Начатое Петром I дело защиты православных в соседнем государстве, по словам Георгия, Екатерина завершила достойным образом и венчала присоединением белорусских земель к России. Не случайно Конисский восхищается отношением императрице к просвещению, которое он именует душою и жизненными соками церковного правления. Непосредственно личные решения императрицы помогли ему поставить на ноги основанную в Могилеве духовную семинарию, построить для нее новое двухэтажное здание, собрать коллектив преподавателей. Говоря о заботах Екатерины о церкви Георгий вспоминает заслуги царицы и по защите церкви Молдавской, и Волосской, и Грузинской, не говоря уже о Белорусской. На белорусских землях при Екатерине утвержден мир, упразднены религиозные столкновения. "Никто больше не озлобляет нас, единоверные и иноверные в мире живем", – свидетельствует Георгий, в очередной раз вспоминая небывалый мир между недавними жертвами и хищниками – волком, рысью, львом и аспидом, под которыми теперь в "Слове" подразумеваются не идолопоклонники, а жестокие католики и униаты, гнавшие православных белорусов до костела и всячески издевавшиеся над ними [3, с. 160].

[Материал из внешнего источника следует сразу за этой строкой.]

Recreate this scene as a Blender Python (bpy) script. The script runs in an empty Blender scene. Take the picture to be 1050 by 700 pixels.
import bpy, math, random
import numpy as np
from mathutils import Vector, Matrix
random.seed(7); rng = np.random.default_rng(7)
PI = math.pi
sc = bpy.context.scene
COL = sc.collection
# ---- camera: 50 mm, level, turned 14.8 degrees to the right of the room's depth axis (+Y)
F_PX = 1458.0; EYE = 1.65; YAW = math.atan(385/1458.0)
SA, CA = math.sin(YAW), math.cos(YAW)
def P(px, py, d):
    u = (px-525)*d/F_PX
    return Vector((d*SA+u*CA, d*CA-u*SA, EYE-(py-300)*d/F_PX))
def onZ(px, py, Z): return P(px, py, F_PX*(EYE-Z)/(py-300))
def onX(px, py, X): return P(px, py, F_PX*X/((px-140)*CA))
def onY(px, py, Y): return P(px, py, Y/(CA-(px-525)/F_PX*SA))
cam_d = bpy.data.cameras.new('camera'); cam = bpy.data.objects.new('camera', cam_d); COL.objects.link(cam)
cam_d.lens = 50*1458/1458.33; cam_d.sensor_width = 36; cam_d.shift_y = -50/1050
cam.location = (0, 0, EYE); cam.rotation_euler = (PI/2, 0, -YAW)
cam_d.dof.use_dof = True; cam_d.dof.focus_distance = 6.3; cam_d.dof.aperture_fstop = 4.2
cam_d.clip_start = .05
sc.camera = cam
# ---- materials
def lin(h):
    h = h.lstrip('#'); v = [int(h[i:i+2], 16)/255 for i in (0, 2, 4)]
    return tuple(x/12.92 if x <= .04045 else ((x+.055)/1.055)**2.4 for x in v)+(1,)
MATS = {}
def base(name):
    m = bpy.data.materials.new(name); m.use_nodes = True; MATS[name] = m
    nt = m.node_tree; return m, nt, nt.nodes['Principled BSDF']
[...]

Наиболее свежим примером заботы о церкви и единоверных Конисский называет решение Екатерины об учреждении православной епископии в Польше, на отрезанных от Могилева землях (дело, организации которого Георгий посвятил очень много времени и сил), выделение новому Слуцкому епископу приличествующего жалования из казны, помощь на строительство дома. "Чтож сия казна, – риторически заключает Георгий, – если не сосцы и млеко, питающее церковь Христову?" [Там же].

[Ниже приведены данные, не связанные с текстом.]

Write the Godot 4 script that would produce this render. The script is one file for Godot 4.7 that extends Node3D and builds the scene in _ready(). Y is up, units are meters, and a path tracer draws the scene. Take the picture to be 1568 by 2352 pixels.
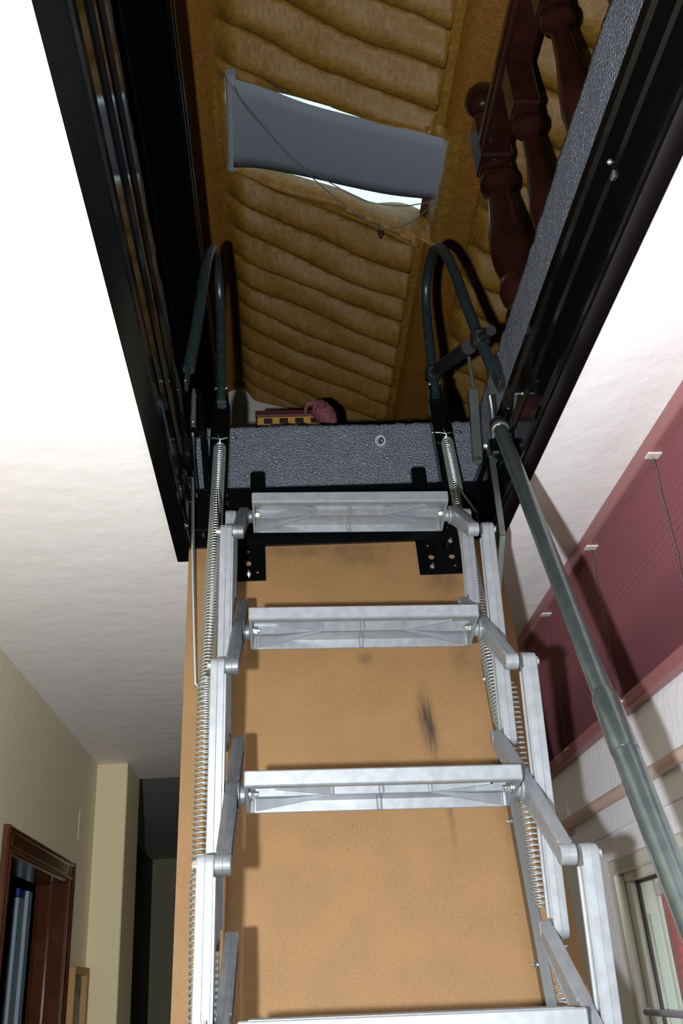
extends Node3D

var sgc := 1
var M := {}
var used := {}

# ---------------------------------------------------------------- naming / tagging
func numbered(n: String) -> String:
	if not used.has(n):
		used[n] = 0
		return n
	used[n] += 1
	return "%s_%03d" % [n, used[n]]

func tag(o: Node, label: String, category: String, group := "", kind := "") -> void:
	if label != "": o.set_meta("label", label)
	if category != "": o.set_meta("category", category)
	if group != "": o.set_meta("group", group)
	if kind != "": o.set_meta("kind", kind)

func thing(called: String, label: String, category: String, at := Vector3.ZERO, group := "") -> Node3D:
	var o := Node3D.new()
	o.name = numbered(called)
	add_child(o)
	o.position = at
	tag(o, label, category, group)
	return o

func world_of(n: Node3D) -> Transform3D:
	var t := Transform3D.IDENTITY
	var p: Node = n
	while p is Node3D and p != self:
		t = (p as Node3D).transform * t
		p = p.get_parent()
	return t

func mesh_of(st: SurfaceTool) -> ArrayMesh:
	st.generate_normals()
	return st.commit()

# a mesh given in world coordinates (xf: where its own coordinates sit in the world)
func place(called: String, mesh: Mesh, mat: Material, parent: Node3D = null, xf := Transform3D.IDENTITY) -> MeshInstance3D:
	var o := MeshInstance3D.new()
	o.mesh = mesh
	o.material_override = mat
	if parent == null:
		o.name = numbered(called)
		add_child(o)
		o.transform = xf
	else:
		o.name = called
		parent.add_child(o, true)
		o.transform = world_of(parent).affine_inverse() * xf
	return o

func part(called: String, st: SurfaceTool, mat: Material, parent: Node3D = null, xf := Transform3D.IDENTITY) -> MeshInstance3D:
	return place(called, mesh_of(st), mat, parent, xf)

func struct(called: String, st: SurfaceTool, mat: Material, label: String, category: String) -> MeshInstance3D:
	var o := part(called, st, mat)
	tag(o, label, category, "", "structure")
	return o

# ---------------------------------------------------------------- shape helpers
func mb() -> SurfaceTool:
	var st := SurfaceTool.new()
	st.begin(Mesh.PRIMITIVE_TRIANGLES)
	return st

func flat(st: SurfaceTool) -> void:
	st.set_smooth_group(-1)

func smooth(st: SurfaceTool) -> void:
	st.set_smooth_group(sgc)
	sgc += 1

# a b c counter-clockwise as seen from outside
func tri(st: SurfaceTool, a: Vector3, b: Vector3, c: Vector3) -> void:
	st.add_vertex(a); st.add_vertex(c); st.add_vertex(b)

func quad(st: SurfaceTool, a: Vector3, b: Vector3, c: Vector3, d: Vector3) -> void:
	tri(st, a, b, c); tri(st, a, c, d)

func face_out(st: SurfaceTool, p: Array, c: Vector3) -> void:
	var m := Vector3.ZERO
	for v in p: m += v
	m /= p.size()
	var n: Vector3 = (p[1] - p[0]).cross(p[2] - p[0])
	var rev: bool = n.dot(m - c) < 0
	for i in range(1, p.size() - 1):
		if rev: tri(st, p[0], p[i + 1], p[i])
		else: tri(st, p[0], p[i], p[i + 1])

# box with chamfered edges
func box(st: SurfaceTool, c: Vector3, s: Vector3, ch := 0.0, b := Basis.IDENTITY) -> void:
	flat(st)
	var h := s * 0.5
	var e := minf(ch, minf(h.x, minf(h.y, h.z)) * 0.9)
	var P := func(x: float, y: float, z: float) -> Vector3: return c + b * Vector3(x, y, z)
	for ax in 3:
		for sg in [-1.0, 1.0]:
			var u := (ax + 1) % 3
			var w := (ax + 2) % 3
			var q := []
			for k in [[-1, -1], [1, -1], [1, 1], [-1, 1]]:
				var v := Vector3.ZERO
				v[ax] = sg * h[ax]; v[u] = k[0] * (h[u] - e); v[w] = k[1] * (h[w] - e)
				q.append(c + b * v)
			face_out(st, q, c)
	if e <= 0.0: return
	for ax in 3:
		var u := (ax + 1) % 3
		var w := (ax + 2) % 3
		for su in [-1.0, 1.0]:
			for sw in [-1.0, 1.0]:
				var q := []
				for k in [[-1, 0], [1, 0], [1, 1], [-1, 1]]:
					var v := Vector3.ZERO
					v[ax] = k[0] * (h[ax] - e)
					if k[1] == 0:
						v[u] = su * h[u]; v[w] = sw * (h[w] - e)
					else:
						v[u] = su * (h[u] - e); v[w] = sw * h[w]
					q.append(c + b * v)
				face_out(st, q, c)
	for sx in [-1.0, 1.0]:
		for sy in [-1.0, 1.0]:
			for sz in [-1.0, 1.0]:
				var q := [c + b * Vector3(sx * h.x, sy * (h.y - e), sz * (h.z - e)), c + b * Vector3(sx * (h.x - e), sy * h.y, sz * (h.z - e)), c + b * Vector3(sx * (h.x - e), sy * (h.y - e), sz * h.z)]
				face_out(st, q, c)

func box2(st: SurfaceTool, a: Vector3, d: Vector3, ch := 0.0) -> void:
	box(st, (a + d) * 0.5, (d - a).abs(), ch)

# bar from a to d with section w (along side) x t
func beam(st: SurfaceTool, a: Vector3, d: Vector3, side: Vector3, w: float, t: float, ch := 0.0) -> void:
	var y := (d - a).normalized()
	var x := (side - y * side.dot(y)).normalized()
	var z := x.cross(y)
	box(st, (a + d) * 0.5, Vector3(w, a.distance_to(d), t), ch, Basis(x, y, z))

# rings of equal count; first/last capped
func loft(st: SurfaceTool, rings: Array, is_smooth := false, caps := true, closed := true) -> void:
	var n: int = rings[0].size()
	var c0 := Vector3.ZERO
	var c1 := Vector3.ZERO
	var area := Vector3.ZERO
	var mid: Array = rings[0]
	for i in n:
		c0 += rings[0][i]; c1 += rings[rings.size() - 1][i]
		area += (mid[i] - mid[0]).cross(mid[(i + 1) % n] - mid[0])
	var ccw: bool = area.dot(c1 - c0) > 0
	if is_smooth: smooth(st)
	else: flat(st)
	for r in rings.size() - 1:
		var a: Array = rings[r]
		var b: Array = rings[r + 1]
		for i in (n if closed else n - 1):
			var j := (i + 1) % n
			if ccw: quad(st, a[i], a[j], b[j], b[i])
			else: quad(st, a[j], a[i], b[i], b[j])
	if not caps: return
	flat(st)
	for e in 2:
		var R: Array = rings[0] if e == 0 else rings[rings.size() - 1]
		var nn := area.normalized()
		var ux: Vector3 = nn.cross(Vector3(0.31, 0.87, 0.39)).normalized()
		var uy := nn.cross(ux)
		var poly := PackedVector2Array()
		for v in R: poly.append(Vector2((v - R[0]).dot(ux), (v - R[0]).dot(uy)) * 1000.0)
		var idx := Geometry2D.triangulate_polygon(poly)
		if idx.size() == 0:
			for i in range(1, n - 1): idx.append_array([0, i, i + 1])
		var outn := (c0 - c1) if e == 0 else (c1 - c0)
		for i in range(0, idx.size(), 3):
			var p: Vector3 = R[idx[i]]
			var q: Vector3 = R[idx[i + 1]]
			var s: Vector3 = R[idx[i + 2]]
			if (q - p).cross(s - p).dot(outn) >= 0: tri(st, p, q, s)
			else: tri(st, p, s, q)

func extrude(st: SurfaceTool, poly: Array, a: Vector3, d: Vector3, ux: Vector3, uy: Vector3) -> void:
	var r0 := []
	var r1 := []
	for p in poly:
		r0.append(a + ux * p.x + uy * p.y)
		r1.append(d + ux * p.x + uy * p.y)
	loft(st, [r0, r1])

func tube(st: SurfaceTool, path: Array, rad, sides := 12, caps := true) -> void:
	var n := path.size()
	var t0: Vector3 = (path[1] - path[0]).normalized()
	var up := Vector3.UP if absf(t0.y) < 0.9 else Vector3.RIGHT
	var nx := t0.cross(up).normalized()
	var rings := []
	for i in n:
		var t: Vector3 = (path[mini(i + 1, n - 1)] - path[maxi(i - 1, 0)]).normalized()
		nx = (nx - t * nx.dot(t)).normalized()
		var ny := t.cross(nx)
		var r: float = rad[i] if rad is Array else rad
		var ring := []
		for k in sides:
			var an := TAU * k / sides
			ring.append(path[i] + nx * cos(an) * r + ny * sin(an) * r)
		rings.append(ring)
	loft(st, rings, true, caps)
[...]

Завершает он свою историографическую проповедь призывом к пастве возблагодарить Бога за дар – новый образ Константина и Елены в фигуре Екатерины II, дабы Всевышний послал ей и наследникам престола долгие годы жизни и благополучного царствования, которые становятся залогом небесного равноапостольного венца славы.
Литература
1. Сомов С.Э. Речи Георгия Конисского к Екатерине II // У ракурсе сучаснага асэнсавання: мiжкафедральны зборнiк навуковых прац, прысвечаны 90-годдзю МДУ iмя А.А. Куляшова. Фiлалогiя. – Магiлё: МДУ iмя А.А. Куляшова, 2003. – Вып. 1. – С. 74–81.
2. Библия, или Книги Священного Писания Ветхого и Нового Завета.– М.: Крон-Пресс, 1991. – 1526 с.
3. Слова и речи Георгия Конисскаго, Архиепископа Могилевскаго. – Могилев-на-Днепре: Скоропечатня и Литография Я.Н. Подземскаго, 1892. – С. 87–96.